Given exercise:
Write out exactly the lines from the line with "The Blender Python" through the line with "bm = bmesh.new(); box(bm, XF +", both ends included, and no other line.

————————

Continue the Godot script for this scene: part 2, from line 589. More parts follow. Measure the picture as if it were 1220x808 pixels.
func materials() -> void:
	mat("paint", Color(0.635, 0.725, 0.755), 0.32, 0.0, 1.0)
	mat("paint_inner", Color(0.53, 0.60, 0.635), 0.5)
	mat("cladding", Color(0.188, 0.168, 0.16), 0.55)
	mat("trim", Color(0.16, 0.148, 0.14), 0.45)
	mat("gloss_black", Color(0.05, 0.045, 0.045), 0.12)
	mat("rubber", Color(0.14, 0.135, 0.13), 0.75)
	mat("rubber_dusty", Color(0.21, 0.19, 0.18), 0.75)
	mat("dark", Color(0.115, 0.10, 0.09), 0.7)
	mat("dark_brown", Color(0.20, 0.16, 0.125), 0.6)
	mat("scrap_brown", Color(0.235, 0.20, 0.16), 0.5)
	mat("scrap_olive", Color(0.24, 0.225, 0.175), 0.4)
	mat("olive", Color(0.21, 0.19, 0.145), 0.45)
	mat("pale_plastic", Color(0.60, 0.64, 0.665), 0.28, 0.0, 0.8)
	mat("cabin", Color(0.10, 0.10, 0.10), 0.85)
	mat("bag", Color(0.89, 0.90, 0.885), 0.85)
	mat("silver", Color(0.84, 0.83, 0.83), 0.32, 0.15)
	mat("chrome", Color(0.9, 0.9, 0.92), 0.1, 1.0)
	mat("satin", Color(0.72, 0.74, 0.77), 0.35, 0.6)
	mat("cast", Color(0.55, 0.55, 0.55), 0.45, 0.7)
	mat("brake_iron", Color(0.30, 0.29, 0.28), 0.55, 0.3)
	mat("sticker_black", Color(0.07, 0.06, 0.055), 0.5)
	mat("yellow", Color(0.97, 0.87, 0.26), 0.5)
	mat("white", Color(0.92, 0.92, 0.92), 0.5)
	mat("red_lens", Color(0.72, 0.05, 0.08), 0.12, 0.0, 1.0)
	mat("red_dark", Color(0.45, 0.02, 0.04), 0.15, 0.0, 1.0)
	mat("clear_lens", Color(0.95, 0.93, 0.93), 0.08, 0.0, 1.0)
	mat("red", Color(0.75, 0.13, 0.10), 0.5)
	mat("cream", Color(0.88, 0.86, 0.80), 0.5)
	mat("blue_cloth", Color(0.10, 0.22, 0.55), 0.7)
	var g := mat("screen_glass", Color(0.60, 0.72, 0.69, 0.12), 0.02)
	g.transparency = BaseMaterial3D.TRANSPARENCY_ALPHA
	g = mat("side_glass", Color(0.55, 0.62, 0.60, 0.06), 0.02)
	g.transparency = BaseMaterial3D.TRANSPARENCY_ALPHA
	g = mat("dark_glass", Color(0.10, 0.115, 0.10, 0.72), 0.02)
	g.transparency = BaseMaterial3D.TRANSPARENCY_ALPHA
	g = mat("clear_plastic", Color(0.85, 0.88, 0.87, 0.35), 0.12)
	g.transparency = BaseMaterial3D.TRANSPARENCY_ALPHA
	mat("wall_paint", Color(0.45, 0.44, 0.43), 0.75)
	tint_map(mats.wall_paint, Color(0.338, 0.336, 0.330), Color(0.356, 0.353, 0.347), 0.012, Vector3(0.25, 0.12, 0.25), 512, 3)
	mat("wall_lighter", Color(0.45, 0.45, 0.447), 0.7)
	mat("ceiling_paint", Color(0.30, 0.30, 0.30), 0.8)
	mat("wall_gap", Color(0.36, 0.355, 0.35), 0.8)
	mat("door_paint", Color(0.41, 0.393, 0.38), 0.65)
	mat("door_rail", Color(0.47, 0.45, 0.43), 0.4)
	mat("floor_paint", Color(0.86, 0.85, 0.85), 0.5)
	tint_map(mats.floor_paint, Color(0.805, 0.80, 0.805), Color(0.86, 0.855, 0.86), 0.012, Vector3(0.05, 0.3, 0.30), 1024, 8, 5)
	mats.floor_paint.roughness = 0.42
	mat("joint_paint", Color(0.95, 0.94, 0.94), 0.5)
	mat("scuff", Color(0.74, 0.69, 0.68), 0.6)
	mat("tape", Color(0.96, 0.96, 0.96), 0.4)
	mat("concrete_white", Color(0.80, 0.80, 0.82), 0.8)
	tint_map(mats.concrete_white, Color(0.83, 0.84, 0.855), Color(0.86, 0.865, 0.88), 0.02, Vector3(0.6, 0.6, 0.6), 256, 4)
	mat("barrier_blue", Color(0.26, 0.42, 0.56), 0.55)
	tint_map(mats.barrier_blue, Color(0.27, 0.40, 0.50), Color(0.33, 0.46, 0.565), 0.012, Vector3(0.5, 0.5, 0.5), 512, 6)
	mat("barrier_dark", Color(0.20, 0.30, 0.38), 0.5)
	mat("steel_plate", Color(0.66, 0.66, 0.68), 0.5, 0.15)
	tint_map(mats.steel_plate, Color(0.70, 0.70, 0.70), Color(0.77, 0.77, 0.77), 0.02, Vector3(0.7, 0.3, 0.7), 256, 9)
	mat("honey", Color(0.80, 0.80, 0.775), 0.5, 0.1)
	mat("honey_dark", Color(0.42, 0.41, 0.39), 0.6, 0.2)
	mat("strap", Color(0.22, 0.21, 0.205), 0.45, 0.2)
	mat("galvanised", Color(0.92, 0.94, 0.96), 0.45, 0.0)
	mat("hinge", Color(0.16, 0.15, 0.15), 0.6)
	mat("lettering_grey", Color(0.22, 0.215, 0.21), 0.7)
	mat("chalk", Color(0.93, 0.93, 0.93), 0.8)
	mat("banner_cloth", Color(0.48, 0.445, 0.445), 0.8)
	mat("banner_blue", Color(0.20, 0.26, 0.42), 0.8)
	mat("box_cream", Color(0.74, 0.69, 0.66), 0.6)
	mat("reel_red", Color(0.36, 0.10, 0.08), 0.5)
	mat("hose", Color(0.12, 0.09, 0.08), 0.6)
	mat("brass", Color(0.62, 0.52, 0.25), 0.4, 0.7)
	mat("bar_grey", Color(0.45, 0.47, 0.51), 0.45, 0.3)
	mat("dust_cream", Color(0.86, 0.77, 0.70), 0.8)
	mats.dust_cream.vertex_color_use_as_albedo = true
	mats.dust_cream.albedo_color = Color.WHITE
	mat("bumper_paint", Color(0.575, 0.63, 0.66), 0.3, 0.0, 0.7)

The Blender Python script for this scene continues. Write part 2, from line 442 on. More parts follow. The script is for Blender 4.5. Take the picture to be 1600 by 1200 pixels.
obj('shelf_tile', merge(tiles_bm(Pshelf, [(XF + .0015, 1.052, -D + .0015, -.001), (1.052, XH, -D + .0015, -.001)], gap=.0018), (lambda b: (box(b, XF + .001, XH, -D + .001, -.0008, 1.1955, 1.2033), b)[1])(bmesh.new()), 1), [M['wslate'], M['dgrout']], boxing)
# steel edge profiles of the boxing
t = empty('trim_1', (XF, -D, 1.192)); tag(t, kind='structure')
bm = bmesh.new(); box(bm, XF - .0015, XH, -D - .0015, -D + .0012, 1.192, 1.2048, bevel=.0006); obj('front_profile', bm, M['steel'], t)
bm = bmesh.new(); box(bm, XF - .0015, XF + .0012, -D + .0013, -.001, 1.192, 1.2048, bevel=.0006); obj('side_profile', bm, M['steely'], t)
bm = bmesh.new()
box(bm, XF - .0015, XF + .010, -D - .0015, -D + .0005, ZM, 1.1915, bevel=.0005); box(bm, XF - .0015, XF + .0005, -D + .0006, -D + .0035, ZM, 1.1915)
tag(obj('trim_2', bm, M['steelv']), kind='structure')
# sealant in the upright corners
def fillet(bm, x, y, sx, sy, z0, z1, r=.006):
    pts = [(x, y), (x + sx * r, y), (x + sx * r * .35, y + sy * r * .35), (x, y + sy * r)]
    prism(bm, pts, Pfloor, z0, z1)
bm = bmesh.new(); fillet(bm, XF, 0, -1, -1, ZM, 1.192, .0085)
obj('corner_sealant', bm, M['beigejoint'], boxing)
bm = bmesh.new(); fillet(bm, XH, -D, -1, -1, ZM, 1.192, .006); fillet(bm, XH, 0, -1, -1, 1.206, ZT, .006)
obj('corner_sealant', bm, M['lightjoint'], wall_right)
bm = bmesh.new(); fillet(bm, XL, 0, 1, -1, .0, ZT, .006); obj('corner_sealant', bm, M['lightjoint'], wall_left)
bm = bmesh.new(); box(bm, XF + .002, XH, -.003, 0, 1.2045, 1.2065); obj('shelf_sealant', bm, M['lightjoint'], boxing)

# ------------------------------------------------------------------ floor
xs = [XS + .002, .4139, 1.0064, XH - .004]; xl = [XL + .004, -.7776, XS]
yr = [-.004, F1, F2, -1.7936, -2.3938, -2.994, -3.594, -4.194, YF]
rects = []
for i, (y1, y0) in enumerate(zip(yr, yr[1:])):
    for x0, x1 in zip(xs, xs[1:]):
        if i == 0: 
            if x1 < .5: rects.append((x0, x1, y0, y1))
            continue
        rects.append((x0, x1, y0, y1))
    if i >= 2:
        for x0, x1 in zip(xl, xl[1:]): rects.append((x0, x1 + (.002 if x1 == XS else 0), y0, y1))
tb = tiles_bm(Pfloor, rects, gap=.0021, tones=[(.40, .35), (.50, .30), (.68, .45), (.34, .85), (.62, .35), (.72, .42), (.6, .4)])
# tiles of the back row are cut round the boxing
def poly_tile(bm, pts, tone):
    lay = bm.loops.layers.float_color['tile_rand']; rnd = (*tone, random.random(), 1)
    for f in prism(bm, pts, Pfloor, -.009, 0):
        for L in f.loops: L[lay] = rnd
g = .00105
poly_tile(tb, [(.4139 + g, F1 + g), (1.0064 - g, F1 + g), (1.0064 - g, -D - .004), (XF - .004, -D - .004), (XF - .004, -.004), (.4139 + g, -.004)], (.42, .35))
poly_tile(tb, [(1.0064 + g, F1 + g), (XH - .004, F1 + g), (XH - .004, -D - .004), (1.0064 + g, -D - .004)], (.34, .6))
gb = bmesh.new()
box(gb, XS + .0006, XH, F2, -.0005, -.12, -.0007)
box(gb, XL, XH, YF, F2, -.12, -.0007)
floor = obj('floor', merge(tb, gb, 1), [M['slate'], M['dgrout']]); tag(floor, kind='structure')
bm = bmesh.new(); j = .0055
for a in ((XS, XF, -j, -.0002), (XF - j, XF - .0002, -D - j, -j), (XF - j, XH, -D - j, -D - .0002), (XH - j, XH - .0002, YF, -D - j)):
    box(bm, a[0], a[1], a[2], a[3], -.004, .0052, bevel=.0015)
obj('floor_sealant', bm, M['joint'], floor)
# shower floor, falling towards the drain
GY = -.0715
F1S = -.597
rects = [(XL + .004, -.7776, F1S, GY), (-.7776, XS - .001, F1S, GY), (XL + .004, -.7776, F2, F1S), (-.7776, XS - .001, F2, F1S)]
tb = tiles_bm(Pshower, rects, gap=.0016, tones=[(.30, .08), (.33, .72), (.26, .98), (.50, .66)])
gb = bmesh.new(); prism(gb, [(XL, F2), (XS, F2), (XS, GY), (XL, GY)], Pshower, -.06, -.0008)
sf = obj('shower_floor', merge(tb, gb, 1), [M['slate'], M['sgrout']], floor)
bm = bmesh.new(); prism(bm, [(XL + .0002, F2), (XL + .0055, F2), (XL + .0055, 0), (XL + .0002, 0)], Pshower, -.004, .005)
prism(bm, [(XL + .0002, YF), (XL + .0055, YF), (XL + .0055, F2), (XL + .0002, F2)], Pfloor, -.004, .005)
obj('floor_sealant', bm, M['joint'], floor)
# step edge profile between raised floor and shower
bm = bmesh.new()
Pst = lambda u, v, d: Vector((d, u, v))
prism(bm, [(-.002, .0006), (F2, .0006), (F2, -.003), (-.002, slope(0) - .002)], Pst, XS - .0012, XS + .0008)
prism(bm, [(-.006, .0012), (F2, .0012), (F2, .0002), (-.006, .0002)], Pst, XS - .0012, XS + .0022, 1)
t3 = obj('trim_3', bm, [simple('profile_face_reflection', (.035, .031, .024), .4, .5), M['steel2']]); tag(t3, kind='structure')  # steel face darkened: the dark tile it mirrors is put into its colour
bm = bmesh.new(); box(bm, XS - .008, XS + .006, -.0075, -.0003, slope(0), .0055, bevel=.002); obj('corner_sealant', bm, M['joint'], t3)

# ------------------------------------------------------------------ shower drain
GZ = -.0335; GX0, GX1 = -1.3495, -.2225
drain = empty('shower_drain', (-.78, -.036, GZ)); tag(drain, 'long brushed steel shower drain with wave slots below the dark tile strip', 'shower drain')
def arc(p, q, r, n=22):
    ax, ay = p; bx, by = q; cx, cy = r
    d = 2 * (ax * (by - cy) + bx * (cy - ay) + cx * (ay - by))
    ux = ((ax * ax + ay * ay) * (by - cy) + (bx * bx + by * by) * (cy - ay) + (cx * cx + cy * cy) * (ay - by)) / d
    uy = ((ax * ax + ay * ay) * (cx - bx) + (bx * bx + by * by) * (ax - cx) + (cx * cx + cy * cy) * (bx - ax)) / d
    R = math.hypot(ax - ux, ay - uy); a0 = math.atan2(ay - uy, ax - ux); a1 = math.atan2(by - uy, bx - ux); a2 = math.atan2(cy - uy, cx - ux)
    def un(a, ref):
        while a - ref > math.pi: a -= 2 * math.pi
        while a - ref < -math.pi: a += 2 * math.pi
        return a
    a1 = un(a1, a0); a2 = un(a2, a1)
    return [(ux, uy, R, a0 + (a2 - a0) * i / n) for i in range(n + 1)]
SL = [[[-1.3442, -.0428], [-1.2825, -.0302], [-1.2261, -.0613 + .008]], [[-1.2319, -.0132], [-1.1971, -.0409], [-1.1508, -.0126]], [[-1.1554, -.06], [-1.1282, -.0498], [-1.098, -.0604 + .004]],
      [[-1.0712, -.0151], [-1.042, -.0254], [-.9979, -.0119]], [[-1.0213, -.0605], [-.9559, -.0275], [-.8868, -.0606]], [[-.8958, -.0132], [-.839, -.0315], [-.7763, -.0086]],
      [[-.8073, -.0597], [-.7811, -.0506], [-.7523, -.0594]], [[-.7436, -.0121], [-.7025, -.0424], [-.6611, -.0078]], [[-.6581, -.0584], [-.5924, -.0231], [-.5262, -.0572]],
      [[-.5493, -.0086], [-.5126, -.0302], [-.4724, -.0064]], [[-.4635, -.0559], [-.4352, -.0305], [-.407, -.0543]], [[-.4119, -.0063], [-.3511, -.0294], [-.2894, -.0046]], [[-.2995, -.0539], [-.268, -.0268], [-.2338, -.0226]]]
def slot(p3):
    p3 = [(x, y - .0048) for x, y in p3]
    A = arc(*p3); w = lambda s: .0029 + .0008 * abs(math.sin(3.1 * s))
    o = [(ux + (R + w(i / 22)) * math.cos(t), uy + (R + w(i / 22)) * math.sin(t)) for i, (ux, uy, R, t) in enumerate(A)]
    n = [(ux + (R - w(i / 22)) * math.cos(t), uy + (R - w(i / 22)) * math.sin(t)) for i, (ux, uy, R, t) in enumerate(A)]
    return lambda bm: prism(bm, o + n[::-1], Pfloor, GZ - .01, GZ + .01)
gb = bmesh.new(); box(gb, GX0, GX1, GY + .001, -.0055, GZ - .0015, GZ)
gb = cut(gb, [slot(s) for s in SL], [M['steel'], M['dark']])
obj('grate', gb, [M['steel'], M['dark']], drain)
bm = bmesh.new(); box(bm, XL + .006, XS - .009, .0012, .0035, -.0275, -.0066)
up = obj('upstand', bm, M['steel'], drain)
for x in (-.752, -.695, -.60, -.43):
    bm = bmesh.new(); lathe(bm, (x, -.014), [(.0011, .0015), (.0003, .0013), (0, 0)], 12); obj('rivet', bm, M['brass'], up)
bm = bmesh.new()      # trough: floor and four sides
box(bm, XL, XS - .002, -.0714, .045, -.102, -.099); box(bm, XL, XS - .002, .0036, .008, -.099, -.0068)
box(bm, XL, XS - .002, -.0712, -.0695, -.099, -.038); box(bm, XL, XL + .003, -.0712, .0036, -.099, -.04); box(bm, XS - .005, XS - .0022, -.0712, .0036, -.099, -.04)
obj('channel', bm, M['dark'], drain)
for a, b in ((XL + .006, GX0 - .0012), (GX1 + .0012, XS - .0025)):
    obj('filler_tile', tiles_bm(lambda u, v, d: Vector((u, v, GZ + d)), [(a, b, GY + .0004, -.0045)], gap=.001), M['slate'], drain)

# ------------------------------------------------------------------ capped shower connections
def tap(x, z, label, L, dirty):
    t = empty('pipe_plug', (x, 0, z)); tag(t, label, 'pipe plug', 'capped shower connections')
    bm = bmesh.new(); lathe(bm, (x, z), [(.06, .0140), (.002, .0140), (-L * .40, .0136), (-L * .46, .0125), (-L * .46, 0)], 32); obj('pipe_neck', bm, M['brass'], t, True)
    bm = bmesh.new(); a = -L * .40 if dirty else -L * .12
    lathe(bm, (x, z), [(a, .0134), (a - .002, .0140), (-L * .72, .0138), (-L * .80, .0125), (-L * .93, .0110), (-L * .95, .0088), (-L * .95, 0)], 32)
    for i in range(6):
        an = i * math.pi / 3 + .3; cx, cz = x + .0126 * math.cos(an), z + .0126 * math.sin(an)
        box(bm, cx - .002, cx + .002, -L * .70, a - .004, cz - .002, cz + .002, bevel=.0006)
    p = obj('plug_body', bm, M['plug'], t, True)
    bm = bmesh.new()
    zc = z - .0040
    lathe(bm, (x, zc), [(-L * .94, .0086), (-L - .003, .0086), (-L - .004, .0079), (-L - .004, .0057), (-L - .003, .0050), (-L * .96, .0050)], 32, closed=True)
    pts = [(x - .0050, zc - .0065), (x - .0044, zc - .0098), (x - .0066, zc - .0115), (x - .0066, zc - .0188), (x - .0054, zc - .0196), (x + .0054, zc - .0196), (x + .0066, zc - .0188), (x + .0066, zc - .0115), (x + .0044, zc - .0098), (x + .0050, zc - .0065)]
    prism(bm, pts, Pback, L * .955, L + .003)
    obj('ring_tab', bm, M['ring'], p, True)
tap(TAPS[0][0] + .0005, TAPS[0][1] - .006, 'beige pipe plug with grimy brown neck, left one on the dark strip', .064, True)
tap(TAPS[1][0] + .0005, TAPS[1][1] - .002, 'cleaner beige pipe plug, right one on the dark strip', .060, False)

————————

The response:
The Blender Python script for this scene continues. Write part 2, from line 442 on. More parts follow. The script is for Blender 4.5. Take the picture to be 1600 by 1200 pixels.
obj('shelf_tile', merge(tiles_bm(Pshelf, [(XF + .0015, 1.052, -D + .0015, -.001), (1.052, XH, -D + .0015, -.001)], gap=.0018), (lambda b: (box(b, XF + .001, XH, -D + .001, -.0008, 1.1955, 1.2033), b)[1])(bmesh.new()), 1), [M['wslate'], M['dgrout']], boxing)
# steel edge profiles of the boxing
t = empty('trim_1', (XF, -D, 1.192)); tag(t, kind='structure')
bm = bmesh.new(); box(bm, XF - .0015, XH, -D - .0015, -D + .0012, 1.192, 1.2048, bevel=.0006); obj('front_profile', bm, M['steel'], t)
bm = bmesh.new(); box(bm, XF - .0015, XF + .0012, -D + .0013, -.001, 1.192, 1.2048, bevel=.0006); obj('side_profile', bm, M['steely'], t)
bm = bmesh.new()
box(bm, XF - .0015, XF + .010, -D - .0015, -D + .0005, ZM, 1.1915, bevel=.0005); box(bm, XF - .0015, XF + .0005, -D + .0006, -D + .0035, ZM, 1.1915)
tag(obj('trim_2', bm, M['steelv']), kind='structure')
# sealant in the upright corners
def fillet(bm, x, y, sx, sy, z0, z1, r=.006):
    pts = [(x, y), (x + sx * r, y), (x + sx * r * .35, y + sy * r * .35), (x, y + sy * r)]
    prism(bm, pts, Pfloor, z0, z1)
bm = bmesh.new(); fillet(bm, XF, 0, -1, -1, ZM, 1.192, .0085)
obj('corner_sealant', bm, M['beigejoint'], boxing)
bm = bmesh.new(); fillet(bm, XH, -D, -1, -1, ZM, 1.192, .006); fillet(bm, XH, 0, -1, -1, 1.206, ZT, .006)
obj('corner_sealant', bm, M['lightjoint'], wall_right)
bm = bmesh.new(); fillet(bm, XL, 0, 1, -1, .0, ZT, .006); obj('corner_sealant', bm, M['lightjoint'], wall_left)
bm = bmesh.new(); box(bm, XF + .002, XH, -.003, 0, 1.2045, 1.2065); obj('shelf_sealant', bm, M['lightjoint'], boxing)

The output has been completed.